The roundtable includes a wide range of religious freedom and human rights organizations, such as the Institute on Religion and Democracy, Law and Liberty Trust, and Jubilee Campaign. According to their letter, Christians and Kurds in northeastern Syria had made great strides toward democracy with the help of the U.S. military.

"Amazingly, their nonsectarian, pluralistic democracy now operates in this entire area: the Self- Administration of North Eastern Syria (SANES)," the letter says.

Tying Turkey’s jihadi troops to ISIS, the roundtable expressed in no uncertain terms that the results of Turkey’s expansion would be catastrophic for religious and ethnic minorities, businesses, and women.

Turkish jihadi troops (former ISIS and Al Nusra fighters) have stood at the border of SANES for months hurling threats at its residents, promising to behead and fill its defensive trenches with the corpses of SDF soldiers. If it invades, Turkey will do to SANES what it did in Afrin: ethnic cleansing of Kurds, targeting of Christians and Yazidis for genocide, ending democratic institutions and women’s rights, destroying or seizing homes, businesses, lands, and places of worship. Turkey replaced the pre-war predominantly Kurdish Afrin population (over 350,000) with radical Islamists and their families. It drove all Christians and most Yazidis out. Turkey’s actions in Afrin have been documented as deliberate genocide and ethnic cleansing by well respected NGO’s including Genocide Watch and Amnesty International-UK.

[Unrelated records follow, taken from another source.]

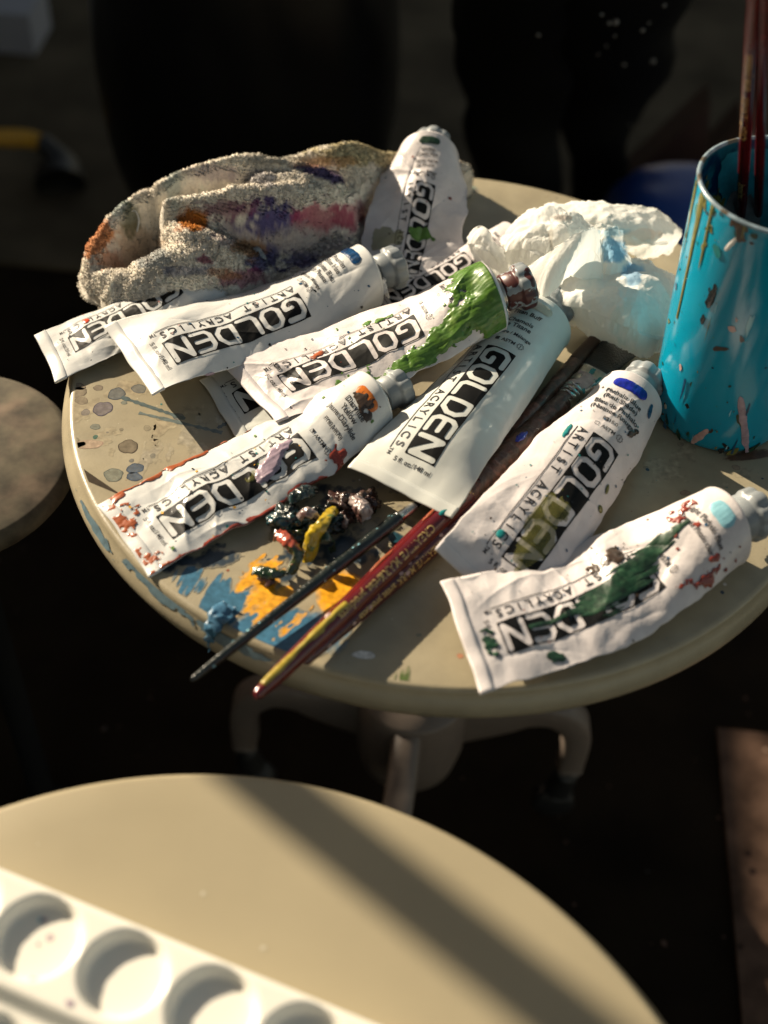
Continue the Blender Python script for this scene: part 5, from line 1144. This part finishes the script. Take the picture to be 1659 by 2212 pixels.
mk('sequins', np.array(Vq), Fq, MT['glint'], g)['kind'] = 'stuff'
# brown wooden feet behind the cup
def wedge(p, w, h, t, m, name, label, cat, lean=.0):
    V = [(p[0]-w, p[1], FZ), (p[0]+w*.25, p[1], FZ), (p[0]+lean, p[1], FZ+h), (p[0]-w, p[1]+t, FZ), (p[0]+w*.25, p[1]+t, FZ), (p[0]+lean, p[1]+t, FZ+h)]
    o = mk(name, V, [(0, 1, 2), (3, 5, 4), (0, 2, 5, 3), (1, 4, 5, 2), (0, 3, 4, 1)], m, smooth=False, origin=(p[0], p[1], FZ)); return tag(o, label, cat, 'wooden easel feet')
p = at(1470, 480, FZ+.05); wedge(p, .15, .22, .05, MT['wood'], 'wooden_foot', 'dark brown wooden wedge foot between the tissue and the black garment', 'easel foot', .0)
p = at(1625, 420, FZ+.05); wedge(p, .12, .16, .05, MT['wood'], 'wooden_foot', 'dark brown wooden wedge foot right behind the turquoise cup', 'easel foot', -.04)
c = at(1440, 470, -.30); V, F = blob((c[0]+.03, c[1]+.05, -.40), .10, .09, .12, 9, .03); tag(mk('blue_bucket', V, F, MT['bluepl'], origin=(c[0], c[1], FZ)), 'blue plastic sack on the floor behind the tissue', 'sack')
# top left: pale box, cable with a yellow plug
c = at(20, 10, -.40); V, F = join(box(c[0]-.13, c[0]+.015, c[1]+.03, c[1]+.12, FZ, -.43)); tag(mk('pale_box', V, F, MT['palebox'], smooth=False, origin=(c[0], c[1], FZ)), 'pale grey box on the floor in the top left corner', 'box')
cb = empty('hand_broom', at(100, 350, FZ), 'black bent brush with a yellow handle end on the floor at the left', 'hand brush')
V, F = sweep([at(85, 305, -.44), at(110, 325, -.45), at(125, 360, -.47), at(130, 400, -.48)], [.012, .014, .03, .034], 16); mk('brush_head', V, F, MT['rubber'], cb)
V, F = sweep([at(-60, 296, -.44), at(20, 298, -.44), at(60, 300, -.44), at(90, 308, -.44)], [.011, .012, .012, .011], 16); mk('handle', V, F, MT['yellowpl'], cb)
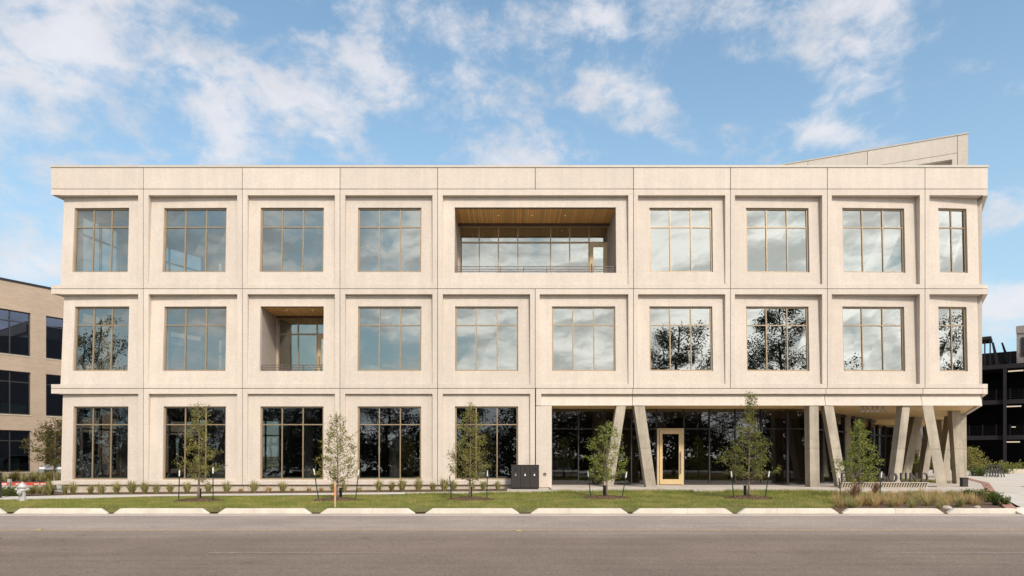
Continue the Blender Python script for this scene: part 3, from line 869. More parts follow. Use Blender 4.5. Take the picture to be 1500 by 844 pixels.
# roof, floors and ceilings
mb = MB(); mb.prism(foot, zroof - .25, zroof); mb.build('roof', M['roof'], B)
for zc in (Z(304.5, .2) + .32, Z(449, .2) + .28):
    mb = MB(); mb.prism(foot, zc, zc + .08); mb.build('ceiling', M['intceil'], B)
for zf in (Z(399) - .62, Z(543.5) - .62):
    mb = MB(); mb.prism(foot, zf - .18, zf); mb.build('floor_slab', M['intfloor'], B)
gfoot = [(-19.35, 0.45), (-18.6, 3.2), (-13.2, 13.0), (-13.2, 16), (X(808)-.2, 16), (X(808)-.2, 0.45)]
mb = MB(); mb.prism(gfoot, -.2, 0.12); mb.prism([(X(808)-.15, 2.35), (15.3, 2.35), (17.5, 15.8), (X(808)-.15, 15.8)], .1, .13); mb.build('floor_slab', M['intfloor'], B)
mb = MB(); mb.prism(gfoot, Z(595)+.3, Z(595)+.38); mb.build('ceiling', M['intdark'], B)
# inner partitions (upper floors: a core; ground: dark back wall)
for zf, zc in ((Z(399)-.62, Z(304.5,.2)+.32), (Z(543.5)-.62, Z(449,.2)+.28)):
    mb = MB(); mb.box(-9.0, 21.5, 9.0, 9.15, zf, zc - .002)
    mb.build('core_wall', M['intwall'], B)
    for cx in (-14.2, -9.9, -5.7, -1.5, 7.0, 11.2, 15.4):
        mb = MB(); mb.tube([(cx, 4.4, zf), (cx, 4.4, zc - .002)], .26, 16); mb.build('interior_column', M['intwall'], B, smooth=False)
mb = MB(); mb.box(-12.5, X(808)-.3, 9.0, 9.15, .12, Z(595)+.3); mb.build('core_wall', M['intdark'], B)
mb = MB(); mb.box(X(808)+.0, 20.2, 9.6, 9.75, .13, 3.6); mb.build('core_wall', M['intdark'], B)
for cx in (-14.2, -9.9, -5.7, -1.5):
    mb = MB(); mb.tube([(cx, 3.6, .12), (cx, 3.6, Z(595)+.3)], .26, 16); mb.build('interior_column', M['intwall'], B)
for cx in (4.3, 7.4, 12.2):
    mb = MB(); mb.tube([(cx, 4.6, .13), (cx, 4.6, 3.6)], .28, 16); mb.build('interior_column', M['colconc'], B)
# teal protective film on the ground-floor sills
for a, b, n in wins1:
    mb = MB(); mb.box(X(a)+.05, X(b)-.05, .36, .55, Z(702), Z(699)); mb.build('sill_film', M['teal'], B)
# exit sign inside bay two
for px_, w in ((297, .27), (277, .2)):
    mb = MB(); mb.box(X(px_, 3)-w/2, X(px_, 3)+w/2, 3.0, 3.05, Z(620.5 if w > .25 else 621.5, 3), Z(615.5 if w > .25 else 618.5, 3)); mb.build('interior_screen', M['exit'], B)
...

Besides international NGO’s, the letter also quotes prominent American conservatives, such as Franklin Graham, who are putting pressure on Trump to remain committed to U.S. allies in Syria.

Franklin Graham commented on December 26, 2018: "I’m sure that President Trump remembers that during the 2016 campaign he promised to protect Christians. Pulling our troops out of Syria too quickly has the potential to put many in danger." Retired Lt. Gen. William "Jerry" Boykin and Travis Weber of the Family Research Council wrote on the same day: "it stands to put Syria’s Christian community—who have been a target of ISIS—in mortal danger. . . abandoning them now could deal an incalculable blow to our professed concern for Christians being slaughtered by ISIS, and to our reputation as a supporter of religious freedom worldwide."

The letter argues a 20-mile safe zone inside Syria "would consume all major NE cities, containing most of its Christians, Kurds, and Yazidis."

"We echo local requests (attached) that U.S. forces remain until ISIS is fully crushed and alternative security arrangements are in place," the letter reads. "This means a no fly zone and replacement troops from Global Coalition or Gulf State allies that support the SDF and SANES rather than wishing to destroy them.

"Second, your Administration should ensure that SANES representatives participate in Syrian peace talks and can retain their hard won freedoms in post-war Syria," the letter adds.

In its conclusion, the roundtable said SANES will have no choice but to ally with the Syrian regime to stop Turkey from destroying it if the U.S. allows Turkey to enter.

"If it becomes clear that Turkey will invade the NE, SANES will be forced to yield control to the Assad regime and its allies to avoid annihilation," the letter says. "The SDF will become part of the regime’s army. Hopes for freedom will be shattered. Iran will have its long desired path to the Mediterranean, greater influence in Iraq where it is already squeezing out Christians and Yazidis, and the ability to set up military bases right at the Israel/Syria border, threatening the Jewish state."

Religious freedom in a pluralistic society is the best way to deter the revival of ISIS, the roundtable argued.

"SANES is a small area in the greater scheme of things. But it is where ISIS was brought to its knees. There, a diverse multi-ethnic, multireligious population found a way to live together," the letter reads. "There, the US-led Coalition and local residents found a common cause. It offers more than a fair chance of being the place where the true antidote to ISIS (religious freedom and democracy) takes root in Syria and the Middle East."